Con el apóstol Pablo, la teología moral está llamada a lograr que todos experimenten que «la ley del Espíritu, que da la vida en Cristo Jesús», libera «de la ley del pecado y de la muerte», por lo que no podemos «volver a recaer en el temor» habiendo recibido «un espíritu de hijos adoptivos, que nos hace exclamar: “¡Abbá! ¡Padre!”» (cf. Rm 8,15). Y el mismo Espíritu hace que esta libertad nunca pueda ser indiferente con los necesitados, sino “corazón de prójimo” que se deja cuestionar y está dispuesto a cuidarlo con amor.
En los últimos años, la teología moral se ha esforzado en recibir la decidida advertencia del Concilio Vaticano II de «superar la ética meramente individualista» y promover la conciencia de que «cuanto más se unifica el mundo, tanto más los deberes del hombre rebasan los límites de los grupos particulares y se extienden poco a poco al universo entero» (Cost. Apost. Gaudium et spes, 30). Los pasos dados deben empujarnos a enfrentar los nuevos y graves desafíos derivados de la rapidez con que nuestra sociedad evoluciona. Me limito a recordar los debido al dominio creciente de la lógica de «la competitividad y de la ley del más fuerte», que considera al ser humano como un bien de consumo, que se puede usar y luego tirar «dando inicio a la cultura del “descarte”» (cf. Exhortación apostólica Evangelii gaudium, 53).

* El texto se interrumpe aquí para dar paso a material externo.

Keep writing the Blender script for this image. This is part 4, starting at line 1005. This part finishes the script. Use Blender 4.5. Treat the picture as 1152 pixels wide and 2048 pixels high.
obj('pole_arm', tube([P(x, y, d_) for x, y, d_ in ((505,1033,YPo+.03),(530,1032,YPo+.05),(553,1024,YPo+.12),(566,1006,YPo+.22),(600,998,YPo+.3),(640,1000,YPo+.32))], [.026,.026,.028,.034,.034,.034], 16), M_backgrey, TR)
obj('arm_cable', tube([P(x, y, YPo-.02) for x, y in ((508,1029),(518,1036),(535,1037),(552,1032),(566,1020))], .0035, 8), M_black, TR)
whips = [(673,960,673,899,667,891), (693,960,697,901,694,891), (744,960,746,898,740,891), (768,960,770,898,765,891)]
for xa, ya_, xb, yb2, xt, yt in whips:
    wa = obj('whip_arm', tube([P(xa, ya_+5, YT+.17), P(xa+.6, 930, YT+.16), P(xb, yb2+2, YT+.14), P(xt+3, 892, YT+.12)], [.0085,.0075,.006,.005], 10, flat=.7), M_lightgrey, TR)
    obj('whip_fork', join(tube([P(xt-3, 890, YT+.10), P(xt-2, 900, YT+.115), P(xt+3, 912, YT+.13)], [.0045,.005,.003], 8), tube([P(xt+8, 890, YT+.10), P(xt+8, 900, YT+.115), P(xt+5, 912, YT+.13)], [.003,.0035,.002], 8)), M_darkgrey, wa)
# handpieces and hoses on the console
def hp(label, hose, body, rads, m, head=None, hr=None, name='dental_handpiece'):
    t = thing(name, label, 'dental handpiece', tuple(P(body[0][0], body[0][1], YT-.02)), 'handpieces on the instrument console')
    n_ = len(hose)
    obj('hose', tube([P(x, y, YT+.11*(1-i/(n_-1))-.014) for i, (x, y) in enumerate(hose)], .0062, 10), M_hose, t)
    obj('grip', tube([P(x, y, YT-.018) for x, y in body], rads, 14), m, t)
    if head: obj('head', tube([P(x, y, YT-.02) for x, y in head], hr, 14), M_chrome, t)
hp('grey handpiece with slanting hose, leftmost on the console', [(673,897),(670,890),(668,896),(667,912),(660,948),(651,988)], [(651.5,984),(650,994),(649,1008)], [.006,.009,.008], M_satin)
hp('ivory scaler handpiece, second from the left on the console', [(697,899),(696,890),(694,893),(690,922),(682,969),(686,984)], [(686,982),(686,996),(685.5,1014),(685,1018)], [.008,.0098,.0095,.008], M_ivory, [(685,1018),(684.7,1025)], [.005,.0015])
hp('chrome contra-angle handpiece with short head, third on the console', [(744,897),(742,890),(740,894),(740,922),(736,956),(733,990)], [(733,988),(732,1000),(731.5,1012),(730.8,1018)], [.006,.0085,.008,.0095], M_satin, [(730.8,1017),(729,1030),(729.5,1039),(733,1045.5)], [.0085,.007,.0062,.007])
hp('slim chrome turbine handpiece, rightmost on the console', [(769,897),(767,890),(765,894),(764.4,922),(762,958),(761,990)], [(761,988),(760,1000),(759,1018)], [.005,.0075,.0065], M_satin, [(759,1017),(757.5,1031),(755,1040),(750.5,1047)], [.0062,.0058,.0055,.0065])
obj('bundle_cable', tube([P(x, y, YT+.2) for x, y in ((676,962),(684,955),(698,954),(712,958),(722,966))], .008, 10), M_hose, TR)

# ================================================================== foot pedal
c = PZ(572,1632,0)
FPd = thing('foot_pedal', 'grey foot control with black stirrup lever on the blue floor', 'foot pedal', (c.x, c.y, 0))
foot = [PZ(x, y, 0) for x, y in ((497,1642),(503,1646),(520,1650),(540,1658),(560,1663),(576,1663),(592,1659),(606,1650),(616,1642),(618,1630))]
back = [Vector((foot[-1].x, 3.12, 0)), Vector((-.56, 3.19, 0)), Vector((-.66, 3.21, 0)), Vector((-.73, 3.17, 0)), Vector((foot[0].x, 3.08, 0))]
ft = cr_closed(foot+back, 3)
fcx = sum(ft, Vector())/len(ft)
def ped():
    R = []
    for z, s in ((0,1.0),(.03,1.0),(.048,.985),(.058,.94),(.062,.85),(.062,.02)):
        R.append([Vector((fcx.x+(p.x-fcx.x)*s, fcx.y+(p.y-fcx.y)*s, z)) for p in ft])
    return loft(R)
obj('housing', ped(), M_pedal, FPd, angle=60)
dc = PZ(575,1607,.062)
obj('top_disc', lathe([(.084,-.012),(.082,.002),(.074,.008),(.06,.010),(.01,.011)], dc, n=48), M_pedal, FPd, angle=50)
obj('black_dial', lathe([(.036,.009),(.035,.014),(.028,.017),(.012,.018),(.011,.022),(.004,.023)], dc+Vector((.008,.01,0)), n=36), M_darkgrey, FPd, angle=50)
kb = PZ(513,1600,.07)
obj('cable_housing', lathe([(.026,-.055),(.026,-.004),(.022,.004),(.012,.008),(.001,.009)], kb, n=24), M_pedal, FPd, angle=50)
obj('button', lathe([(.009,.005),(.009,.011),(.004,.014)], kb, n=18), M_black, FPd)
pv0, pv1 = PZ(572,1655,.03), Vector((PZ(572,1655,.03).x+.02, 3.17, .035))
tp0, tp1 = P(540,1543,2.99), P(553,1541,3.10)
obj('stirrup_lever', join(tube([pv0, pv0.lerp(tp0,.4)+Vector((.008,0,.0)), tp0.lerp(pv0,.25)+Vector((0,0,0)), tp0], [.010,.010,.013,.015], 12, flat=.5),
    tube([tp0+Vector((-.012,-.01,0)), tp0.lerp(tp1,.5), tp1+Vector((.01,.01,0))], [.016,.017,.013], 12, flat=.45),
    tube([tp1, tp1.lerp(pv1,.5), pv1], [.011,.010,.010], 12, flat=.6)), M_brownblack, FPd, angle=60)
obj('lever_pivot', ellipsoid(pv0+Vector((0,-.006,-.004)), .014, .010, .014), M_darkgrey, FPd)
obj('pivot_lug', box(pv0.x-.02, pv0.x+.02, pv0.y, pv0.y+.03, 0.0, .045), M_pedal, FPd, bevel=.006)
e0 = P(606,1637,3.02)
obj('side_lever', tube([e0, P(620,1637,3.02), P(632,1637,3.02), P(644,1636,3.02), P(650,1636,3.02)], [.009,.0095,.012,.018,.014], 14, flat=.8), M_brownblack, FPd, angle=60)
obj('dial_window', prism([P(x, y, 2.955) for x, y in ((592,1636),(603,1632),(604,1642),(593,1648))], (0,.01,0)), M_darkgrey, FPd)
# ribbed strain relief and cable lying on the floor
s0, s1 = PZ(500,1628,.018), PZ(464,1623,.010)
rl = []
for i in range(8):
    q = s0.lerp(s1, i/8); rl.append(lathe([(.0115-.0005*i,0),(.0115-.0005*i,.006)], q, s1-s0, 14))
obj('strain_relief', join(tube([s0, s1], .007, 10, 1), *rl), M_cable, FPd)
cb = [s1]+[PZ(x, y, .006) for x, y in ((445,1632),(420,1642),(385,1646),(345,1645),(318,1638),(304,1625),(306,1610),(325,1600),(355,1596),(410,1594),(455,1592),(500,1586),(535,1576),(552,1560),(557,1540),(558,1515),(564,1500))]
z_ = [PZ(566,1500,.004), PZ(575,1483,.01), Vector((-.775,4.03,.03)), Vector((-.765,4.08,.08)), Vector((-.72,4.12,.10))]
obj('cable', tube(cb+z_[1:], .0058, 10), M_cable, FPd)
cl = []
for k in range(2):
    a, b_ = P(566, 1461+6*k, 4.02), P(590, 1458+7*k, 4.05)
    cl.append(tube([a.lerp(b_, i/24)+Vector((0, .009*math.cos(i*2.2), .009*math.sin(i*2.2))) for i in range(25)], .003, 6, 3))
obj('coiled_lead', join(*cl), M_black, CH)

Lo mismo debe decirse del grito de la tierra, violada y herida de mil maneras por la explotación egoísta. La dimensión ecológica es un componente esencial de la responsabilidad de cada persona y de cada nación. Me hace reflexionar el hecho de que cuando administro la Reconciliación –también cuando lo hacía antes– raramente alguno se acusa de haber hecho violencia a la naturaleza, a la tierra, a la creación. Todavía no somos conscientes de este pecado. Es vuestra tarea hacerlo. La teología moral debe hacer suya la urgente necesidad de participar decididamente en un esfuerzo conjunto para cuidar de la casa común a través de formas viables de desarrollo integral.
La investigación moral está llamada a cumplir también con un diálogo y un compromiso compartido con respecto a las nuevas posibilidades que el desarrollo de las ciencias biomédicas pone a disposición de la humanidad. No deberá fallar nunca, sin embargo, el testimonio franco del valor incondicional de cada vida, reafirmando que la vida más débil e indefensa es precisamente de la que estamos llamados a hacernos cargo de forma solidaria y confiada.
Estoy seguro de que la Academia Alfonsiana continuará trabajando por una teología moral que no dude en “ensuciarse las manos” con la concreción de los problemas, especialmente con la fragilidad y el sufrimiento de quienes ven más amenazado su futuro, testimoniando con franqueza a Cristo «camino, verdad y vida» (Jn 14, 6).
Queridos hermanos y hermanas, mientras os agradezco esta visita, os aliento a continuar vuestro servicio eclesial, en constante adhesión al Magisterio de la Iglesia, y os imparto de todo corazón mi bendición apostólica. Por favor acordaos de rezar por mí. Gracias.
Boletín de la Oficina de Prensa de la Santa Sede, 9 de febrero de 2019.